Gründe für ein militärisches Eingreifen hätten indes sowohl die VAE als auch Ägypten. Beiden Ländern sind die Islamisten ein Dorn im Auge, die in der Nahost-Region seit dem "Arabischen Frühling" auf dem Vormarsch sind. Deren Macht wollen die Regierungen in Abu Dhabi und Kairo unbedingt eindämmen.

Gegenspieler der VAE und Ägyptens im Kampf um die Vorherrschaft in Libyen und der Region ist Katar. Es unterstützt Islamisten in mehreren Ländern, sowohl moderate wie die Muslimbruderschaft u. a. in Ägypten als auch den in Irak und Syrien extrem kaltblütig agierenden "Islamischen Staat" – auch wenn das stets dementiert wird.
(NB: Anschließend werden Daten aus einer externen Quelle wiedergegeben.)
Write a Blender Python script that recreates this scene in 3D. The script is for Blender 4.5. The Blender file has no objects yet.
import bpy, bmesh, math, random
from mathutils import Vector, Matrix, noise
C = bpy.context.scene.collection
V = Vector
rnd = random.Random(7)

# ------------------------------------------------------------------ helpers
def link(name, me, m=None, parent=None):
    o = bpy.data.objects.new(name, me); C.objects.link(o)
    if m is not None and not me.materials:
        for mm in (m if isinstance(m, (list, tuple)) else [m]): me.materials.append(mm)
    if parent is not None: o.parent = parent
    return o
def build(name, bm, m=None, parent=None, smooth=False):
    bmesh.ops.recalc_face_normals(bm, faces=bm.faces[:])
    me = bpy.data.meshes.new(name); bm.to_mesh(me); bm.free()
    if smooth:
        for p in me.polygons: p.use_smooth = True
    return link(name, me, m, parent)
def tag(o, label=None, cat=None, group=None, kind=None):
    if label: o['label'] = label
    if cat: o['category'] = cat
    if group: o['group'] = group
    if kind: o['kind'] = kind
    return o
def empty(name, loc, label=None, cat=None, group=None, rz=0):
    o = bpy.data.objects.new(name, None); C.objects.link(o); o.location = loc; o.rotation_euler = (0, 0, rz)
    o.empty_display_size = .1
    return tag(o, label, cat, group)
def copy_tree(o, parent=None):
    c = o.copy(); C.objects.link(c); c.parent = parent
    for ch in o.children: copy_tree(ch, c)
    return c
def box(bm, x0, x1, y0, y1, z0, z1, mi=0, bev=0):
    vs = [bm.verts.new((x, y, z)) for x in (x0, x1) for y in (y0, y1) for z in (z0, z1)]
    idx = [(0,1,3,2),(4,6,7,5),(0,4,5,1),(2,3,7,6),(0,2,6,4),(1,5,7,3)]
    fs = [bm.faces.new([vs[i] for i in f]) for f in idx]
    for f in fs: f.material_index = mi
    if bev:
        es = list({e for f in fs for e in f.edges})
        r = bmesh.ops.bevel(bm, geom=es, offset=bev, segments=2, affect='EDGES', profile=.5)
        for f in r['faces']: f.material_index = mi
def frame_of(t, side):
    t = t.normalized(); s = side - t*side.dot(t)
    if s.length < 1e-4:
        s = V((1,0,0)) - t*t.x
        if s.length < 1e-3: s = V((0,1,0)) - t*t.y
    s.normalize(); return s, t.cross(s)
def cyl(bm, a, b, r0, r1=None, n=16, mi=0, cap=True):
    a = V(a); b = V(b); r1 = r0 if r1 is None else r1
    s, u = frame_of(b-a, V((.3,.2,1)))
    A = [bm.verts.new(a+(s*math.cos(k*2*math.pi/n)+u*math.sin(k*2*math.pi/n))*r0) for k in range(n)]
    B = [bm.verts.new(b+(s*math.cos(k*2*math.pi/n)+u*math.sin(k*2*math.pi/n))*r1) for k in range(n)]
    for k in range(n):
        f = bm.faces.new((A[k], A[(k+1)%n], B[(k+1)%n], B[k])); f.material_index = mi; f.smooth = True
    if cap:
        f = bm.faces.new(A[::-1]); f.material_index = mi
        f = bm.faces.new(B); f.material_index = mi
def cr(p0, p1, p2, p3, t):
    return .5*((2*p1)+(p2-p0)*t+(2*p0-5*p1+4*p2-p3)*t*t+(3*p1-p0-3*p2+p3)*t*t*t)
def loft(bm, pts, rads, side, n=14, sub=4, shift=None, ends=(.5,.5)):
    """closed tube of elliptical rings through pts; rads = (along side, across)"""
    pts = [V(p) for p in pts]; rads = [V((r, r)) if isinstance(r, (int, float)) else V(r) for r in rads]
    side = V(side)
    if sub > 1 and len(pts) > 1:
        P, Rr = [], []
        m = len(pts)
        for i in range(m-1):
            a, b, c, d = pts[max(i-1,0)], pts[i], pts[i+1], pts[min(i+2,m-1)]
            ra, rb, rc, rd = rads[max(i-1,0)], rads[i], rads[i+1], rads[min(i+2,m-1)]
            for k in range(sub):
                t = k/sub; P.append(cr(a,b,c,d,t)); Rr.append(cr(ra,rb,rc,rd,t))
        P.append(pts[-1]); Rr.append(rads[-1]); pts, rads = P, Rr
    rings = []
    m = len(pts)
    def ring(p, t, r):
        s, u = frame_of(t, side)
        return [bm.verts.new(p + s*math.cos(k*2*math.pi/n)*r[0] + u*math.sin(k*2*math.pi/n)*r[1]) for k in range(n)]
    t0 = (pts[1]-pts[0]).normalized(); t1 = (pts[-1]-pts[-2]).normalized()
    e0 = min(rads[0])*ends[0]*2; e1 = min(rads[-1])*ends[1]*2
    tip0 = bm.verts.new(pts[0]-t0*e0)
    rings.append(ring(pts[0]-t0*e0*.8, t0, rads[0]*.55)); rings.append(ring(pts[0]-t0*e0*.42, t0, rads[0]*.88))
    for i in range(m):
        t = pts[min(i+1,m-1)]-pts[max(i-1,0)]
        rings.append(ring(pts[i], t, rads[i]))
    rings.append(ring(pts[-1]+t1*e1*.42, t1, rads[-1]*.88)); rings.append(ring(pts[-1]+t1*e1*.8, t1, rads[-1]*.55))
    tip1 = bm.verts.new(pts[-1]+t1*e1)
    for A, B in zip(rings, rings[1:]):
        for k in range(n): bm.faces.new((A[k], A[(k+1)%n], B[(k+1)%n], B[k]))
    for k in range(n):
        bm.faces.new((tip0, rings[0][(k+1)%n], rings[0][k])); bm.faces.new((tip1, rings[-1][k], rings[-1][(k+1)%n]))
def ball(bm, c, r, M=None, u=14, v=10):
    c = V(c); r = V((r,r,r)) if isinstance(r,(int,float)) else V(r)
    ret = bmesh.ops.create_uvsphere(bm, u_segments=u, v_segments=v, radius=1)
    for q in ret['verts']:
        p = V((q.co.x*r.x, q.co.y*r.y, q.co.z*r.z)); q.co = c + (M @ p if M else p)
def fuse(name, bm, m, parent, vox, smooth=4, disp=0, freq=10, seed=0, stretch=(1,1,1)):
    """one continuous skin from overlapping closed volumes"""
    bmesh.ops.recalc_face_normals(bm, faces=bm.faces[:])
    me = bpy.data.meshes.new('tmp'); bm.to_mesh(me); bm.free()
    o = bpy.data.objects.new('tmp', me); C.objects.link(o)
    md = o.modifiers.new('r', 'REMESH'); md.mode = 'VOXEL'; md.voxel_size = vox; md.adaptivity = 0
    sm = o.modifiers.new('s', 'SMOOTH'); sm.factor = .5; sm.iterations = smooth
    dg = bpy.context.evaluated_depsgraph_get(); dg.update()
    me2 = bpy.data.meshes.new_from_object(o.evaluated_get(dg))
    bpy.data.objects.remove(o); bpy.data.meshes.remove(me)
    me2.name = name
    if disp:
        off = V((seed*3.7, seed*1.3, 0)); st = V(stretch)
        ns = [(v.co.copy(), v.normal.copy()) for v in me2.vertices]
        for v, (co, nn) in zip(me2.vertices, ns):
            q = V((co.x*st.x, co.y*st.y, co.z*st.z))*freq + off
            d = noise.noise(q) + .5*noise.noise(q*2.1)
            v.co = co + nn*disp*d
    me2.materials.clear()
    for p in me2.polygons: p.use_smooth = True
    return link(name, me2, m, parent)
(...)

"Katar war nach dem Einmarsch des Irak in Kuwait 1990 schwer geschockt", erläutert Pusztai die Motive des Emirats. Dem kleinen Kuwait sei damals wegen seiner strategischen Bedeutung von den USA geholfen worden – womit das ebenfalls kleine Katar nicht unbedingt rechnen könne. "Es versucht daher mit allen Mitteln, sich als politisch führender arabischer Staat zu etablieren." Neben Aufrüstung habe man vor allem auf Diplomatie, Finanzen, Wirtschaft und Medien gesetzt. Der Nachrichtensender Al Jazeera, lange praktisch Monopolist in der arabischen Welt, gehört dem Herrscherhaus.

Eigendynamik

Mit Beginn des "Arabischen Frühlings", so Pusztai, habe Katar begonnen, islamistische Gruppen zu unterstützen, um ein Druckmittel gegenüber Saudi-Arabien und anderen Golfstaaten zu haben. Diese fürchteten nichts mehr als eine Unterwanderung durch Islamisten. "Inzwischen hat das eine gewisse Eigendynamik bekommen", so Pusztai. Einige der anfangs moderaten Gruppen hätten sich radikalisiert.

Ihren militärischen Sieg wollen die Islamisten in Libyen nun in einen politischen umwandeln. In einem ersten Schritt booteten sie am Montag das im Juni neu gewählte Parlament aus, in dem sie keine Mehrheit mehr haben: Ein Drittel der Abgeordneten des "alten" Parlaments ernannte einen Gegen-Premier. Der international anerkannte eigentliche Regierungschef erklärte das für widerrechtlich. Allein – er hat kaum etwas zu sagen.

Inmitten der anhaltenden Gewalt in Libyen hat die Übergangsregierung ihren Rücktritt erklärt. Ministerpräsident Abdullah al-Thani und seine Minister hätten den Rücktritt "beim gewählten Parlament" eingereicht, hieß es am Donnerstagabend in einer Erklärung der Regierung.

Das Parlament sei die "einzig legitime Autorität des Landes". Es müsse nun eine neue Regierung nominieren, "die das gesamte libysche Volk vertritt". Die Übergangsregierung hat keine wirkliche Macht in Libyen. Ihr Sitz ist im Osten des Landes, weil sie so dem Einflussbereich von islamistischen Milizen in Tripolis entgehen wollte. Auch das Parlament sitzt 1600 Kilometer östlich der Hauptstadt, in der Stadt Tobruk. Es war im Juni gewählt worden und hatte anschließend offiziell die Befugnisse des libyschen Nationalkongresses übernommen.

Gegenparlament

Die Islamisten in Libyen hatten bei der Wahl eine Niederlage erlitten. Sie sprechen dem gewählten Parlament und der Übergangsregierung die Legitimität ab. Erst vor wenigen Tagen riefen sie den von ihren Sympathisanten dominierten Nationalkongress wieder zusammen und machten ihn zu einer Art Gegenparlament. Am Montag dann "entließ" der Nationalkongress al-Thani als Übergangsregierungschef und ernannte einen eigenen Ministerpräsidenten für das Land. Der Streit stürzte das nordafrikanische Land noch tiefer ins politische Chaos, in dem es seit Monaten versinkt.

Libyen ist seit dem Sturz des langjährigen Machthabers Muammar al-Gaddafi im Jahr 2011 nicht zur Ruhe gekommen. Islamistische Milizen liefern sich in verschiedenen Regionen immer wieder heftige Kämpfe mit Regierungstruppen und auch untereinander. Inzwischen kontrollieren islamistische Kämpfer unter anderem den Flughafen von Tripolis.